- _Description of the task_: Write out exactly the lines of the entries below from the one holding "Write a Blender" to the one holding "FAR_POWER = 75.0", inclusive, and leave out all other lines.

- _Source records_:
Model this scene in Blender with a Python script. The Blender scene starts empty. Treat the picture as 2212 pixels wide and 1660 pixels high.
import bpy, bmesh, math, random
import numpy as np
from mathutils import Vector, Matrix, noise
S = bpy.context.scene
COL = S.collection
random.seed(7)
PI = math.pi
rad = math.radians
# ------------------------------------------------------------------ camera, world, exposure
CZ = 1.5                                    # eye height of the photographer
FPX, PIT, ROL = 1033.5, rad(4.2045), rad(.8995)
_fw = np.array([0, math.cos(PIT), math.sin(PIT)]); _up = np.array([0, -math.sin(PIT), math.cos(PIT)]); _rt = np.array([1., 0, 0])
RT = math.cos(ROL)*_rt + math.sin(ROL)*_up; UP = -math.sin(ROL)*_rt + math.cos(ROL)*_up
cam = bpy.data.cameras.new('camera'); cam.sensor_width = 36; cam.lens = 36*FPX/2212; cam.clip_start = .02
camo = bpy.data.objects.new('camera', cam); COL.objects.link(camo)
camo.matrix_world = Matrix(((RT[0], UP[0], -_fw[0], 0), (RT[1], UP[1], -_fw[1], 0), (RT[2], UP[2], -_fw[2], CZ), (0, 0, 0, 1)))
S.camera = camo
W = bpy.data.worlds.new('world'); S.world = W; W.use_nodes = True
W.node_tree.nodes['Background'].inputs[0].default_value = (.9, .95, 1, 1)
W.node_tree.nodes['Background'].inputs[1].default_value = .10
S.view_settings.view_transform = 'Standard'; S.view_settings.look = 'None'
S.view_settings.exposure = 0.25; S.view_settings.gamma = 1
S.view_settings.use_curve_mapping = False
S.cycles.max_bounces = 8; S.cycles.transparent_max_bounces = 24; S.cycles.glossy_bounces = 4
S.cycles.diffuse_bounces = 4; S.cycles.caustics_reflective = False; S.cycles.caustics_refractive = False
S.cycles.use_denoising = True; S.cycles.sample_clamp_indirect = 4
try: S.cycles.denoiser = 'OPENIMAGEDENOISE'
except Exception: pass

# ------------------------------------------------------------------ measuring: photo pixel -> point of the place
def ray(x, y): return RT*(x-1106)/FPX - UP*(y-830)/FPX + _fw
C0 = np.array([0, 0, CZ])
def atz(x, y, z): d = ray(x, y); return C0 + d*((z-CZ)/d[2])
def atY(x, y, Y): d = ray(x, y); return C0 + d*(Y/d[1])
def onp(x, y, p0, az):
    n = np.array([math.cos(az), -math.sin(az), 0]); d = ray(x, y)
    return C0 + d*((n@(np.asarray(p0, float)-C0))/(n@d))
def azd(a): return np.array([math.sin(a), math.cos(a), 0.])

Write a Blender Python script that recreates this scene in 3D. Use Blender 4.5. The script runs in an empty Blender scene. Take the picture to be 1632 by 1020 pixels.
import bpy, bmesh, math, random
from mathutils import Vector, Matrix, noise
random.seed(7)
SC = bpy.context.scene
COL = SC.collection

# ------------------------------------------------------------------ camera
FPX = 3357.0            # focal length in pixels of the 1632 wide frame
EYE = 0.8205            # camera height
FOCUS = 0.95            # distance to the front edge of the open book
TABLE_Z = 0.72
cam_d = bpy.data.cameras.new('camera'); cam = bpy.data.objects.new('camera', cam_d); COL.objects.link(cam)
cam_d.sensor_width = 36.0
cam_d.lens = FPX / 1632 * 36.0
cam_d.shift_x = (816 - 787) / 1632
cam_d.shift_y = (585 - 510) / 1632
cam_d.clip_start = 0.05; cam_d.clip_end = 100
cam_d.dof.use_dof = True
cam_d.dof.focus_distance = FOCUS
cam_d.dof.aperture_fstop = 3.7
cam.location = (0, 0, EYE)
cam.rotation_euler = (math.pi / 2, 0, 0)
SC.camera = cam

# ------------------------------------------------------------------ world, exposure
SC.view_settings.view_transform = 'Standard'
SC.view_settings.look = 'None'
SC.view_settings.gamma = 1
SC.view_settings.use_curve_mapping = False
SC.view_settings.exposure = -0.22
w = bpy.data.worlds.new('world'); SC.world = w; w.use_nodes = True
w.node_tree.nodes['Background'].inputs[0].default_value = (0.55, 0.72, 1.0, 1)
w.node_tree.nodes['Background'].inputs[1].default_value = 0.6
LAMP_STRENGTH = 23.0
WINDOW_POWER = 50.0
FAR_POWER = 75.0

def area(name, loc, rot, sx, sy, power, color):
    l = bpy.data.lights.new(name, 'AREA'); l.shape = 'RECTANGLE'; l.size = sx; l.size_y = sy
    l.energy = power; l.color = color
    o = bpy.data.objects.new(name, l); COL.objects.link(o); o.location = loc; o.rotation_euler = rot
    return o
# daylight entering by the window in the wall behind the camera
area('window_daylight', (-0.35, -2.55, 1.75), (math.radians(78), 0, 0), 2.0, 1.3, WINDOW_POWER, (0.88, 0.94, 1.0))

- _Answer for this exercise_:
Write a Blender Python script that recreates this scene in 3D. Use Blender 4.5. The script runs in an empty Blender scene. Take the picture to be 1632 by 1020 pixels.
import bpy, bmesh, math, random
from mathutils import Vector, Matrix, noise
random.seed(7)
SC = bpy.context.scene
COL = SC.collection

# ------------------------------------------------------------------ camera
FPX = 3357.0            # focal length in pixels of the 1632 wide frame
EYE = 0.8205            # camera height
FOCUS = 0.95            # distance to the front edge of the open book
TABLE_Z = 0.72
cam_d = bpy.data.cameras.new('camera'); cam = bpy.data.objects.new('camera', cam_d); COL.objects.link(cam)
cam_d.sensor_width = 36.0
cam_d.lens = FPX / 1632 * 36.0
cam_d.shift_x = (816 - 787) / 1632
cam_d.shift_y = (585 - 510) / 1632
cam_d.clip_start = 0.05; cam_d.clip_end = 100
cam_d.dof.use_dof = True
cam_d.dof.focus_distance = FOCUS
cam_d.dof.aperture_fstop = 3.7
cam.location = (0, 0, EYE)
cam.rotation_euler = (math.pi / 2, 0, 0)
SC.camera = cam

# ------------------------------------------------------------------ world, exposure
SC.view_settings.view_transform = 'Standard'
SC.view_settings.look = 'None'
SC.view_settings.gamma = 1
SC.view_settings.use_curve_mapping = False
SC.view_settings.exposure = -0.22
w = bpy.data.worlds.new('world'); SC.world = w; w.use_nodes = True
w.node_tree.nodes['Background'].inputs[0].default_value = (0.55, 0.72, 1.0, 1)
w.node_tree.nodes['Background'].inputs[1].default_value = 0.6
LAMP_STRENGTH = 23.0
WINDOW_POWER = 50.0
FAR_POWER = 75.0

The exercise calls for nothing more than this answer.